— BEGIN SUPPLIED DATA —
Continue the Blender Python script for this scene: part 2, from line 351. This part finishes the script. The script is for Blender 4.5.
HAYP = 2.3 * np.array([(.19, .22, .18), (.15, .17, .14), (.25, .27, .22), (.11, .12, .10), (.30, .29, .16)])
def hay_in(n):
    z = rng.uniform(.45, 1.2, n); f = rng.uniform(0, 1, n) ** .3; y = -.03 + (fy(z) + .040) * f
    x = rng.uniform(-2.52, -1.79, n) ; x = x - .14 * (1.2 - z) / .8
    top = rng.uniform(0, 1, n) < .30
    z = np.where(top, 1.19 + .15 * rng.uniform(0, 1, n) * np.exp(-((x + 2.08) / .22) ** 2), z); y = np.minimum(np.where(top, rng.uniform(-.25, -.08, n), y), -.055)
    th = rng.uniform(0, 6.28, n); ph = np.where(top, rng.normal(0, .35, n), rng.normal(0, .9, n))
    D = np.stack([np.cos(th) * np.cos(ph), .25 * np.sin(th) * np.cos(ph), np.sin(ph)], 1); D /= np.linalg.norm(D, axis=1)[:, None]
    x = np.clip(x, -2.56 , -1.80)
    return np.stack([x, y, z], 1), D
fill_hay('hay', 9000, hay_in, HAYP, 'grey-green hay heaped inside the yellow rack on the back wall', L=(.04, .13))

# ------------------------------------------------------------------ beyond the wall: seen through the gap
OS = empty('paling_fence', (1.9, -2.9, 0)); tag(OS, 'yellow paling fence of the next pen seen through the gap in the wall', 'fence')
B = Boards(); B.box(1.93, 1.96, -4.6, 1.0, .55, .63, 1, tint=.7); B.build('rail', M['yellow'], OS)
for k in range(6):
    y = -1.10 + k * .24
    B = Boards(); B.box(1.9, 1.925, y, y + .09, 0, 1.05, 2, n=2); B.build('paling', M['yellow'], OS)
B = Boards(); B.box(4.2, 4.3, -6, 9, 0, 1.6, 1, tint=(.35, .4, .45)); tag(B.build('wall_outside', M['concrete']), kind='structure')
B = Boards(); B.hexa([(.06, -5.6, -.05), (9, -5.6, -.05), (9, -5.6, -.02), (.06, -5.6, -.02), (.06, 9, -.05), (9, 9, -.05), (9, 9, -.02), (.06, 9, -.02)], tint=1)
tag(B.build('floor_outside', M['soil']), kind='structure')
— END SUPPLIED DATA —
**EXERCISE TASK:** Extract, word for word, each line of the listing above.

**FINAL RESULT:**
Continue the Blender Python script for this scene: part 2, from line 351. This part finishes the script. The script is for Blender 4.5.
HAYP = 2.3 * np.array([(.19, .22, .18), (.15, .17, .14), (.25, .27, .22), (.11, .12, .10), (.30, .29, .16)])
def hay_in(n):
    z = rng.uniform(.45, 1.2, n); f = rng.uniform(0, 1, n) ** .3; y = -.03 + (fy(z) + .040) * f
    x = rng.uniform(-2.52, -1.79, n) ; x = x - .14 * (1.2 - z) / .8
    top = rng.uniform(0, 1, n) < .30
    z = np.where(top, 1.19 + .15 * rng.uniform(0, 1, n) * np.exp(-((x + 2.08) / .22) ** 2), z); y = np.minimum(np.where(top, rng.uniform(-.25, -.08, n), y), -.055)
    th = rng.uniform(0, 6.28, n); ph = np.where(top, rng.normal(0, .35, n), rng.normal(0, .9, n))
    D = np.stack([np.cos(th) * np.cos(ph), .25 * np.sin(th) * np.cos(ph), np.sin(ph)], 1); D /= np.linalg.norm(D, axis=1)[:, None]
    x = np.clip(x, -2.56 , -1.80)
    return np.stack([x, y, z], 1), D
fill_hay('hay', 9000, hay_in, HAYP, 'grey-green hay heaped inside the yellow rack on the back wall', L=(.04, .13))

# ------------------------------------------------------------------ beyond the wall: seen through the gap
OS = empty('paling_fence', (1.9, -2.9, 0)); tag(OS, 'yellow paling fence of the next pen seen through the gap in the wall', 'fence')
B = Boards(); B.box(1.93, 1.96, -4.6, 1.0, .55, .63, 1, tint=.7); B.build('rail', M['yellow'], OS)
for k in range(6):
    y = -1.10 + k * .24
    B = Boards(); B.box(1.9, 1.925, y, y + .09, 0, 1.05, 2, n=2); B.build('paling', M['yellow'], OS)
B = Boards(); B.box(4.2, 4.3, -6, 9, 0, 1.6, 1, tint=(.35, .4, .45)); tag(B.build('wall_outside', M['concrete']), kind='structure')
B = Boards(); B.hexa([(.06, -5.6, -.05), (9, -5.6, -.05), (9, -5.6, -.02), (.06, -5.6, -.02), (.06, 9, -.05), (9, 9, -.05), (9, 9, -.02), (.06, 9, -.02)], tint=1)
tag(B.build('floor_outside', M['soil']), kind='structure')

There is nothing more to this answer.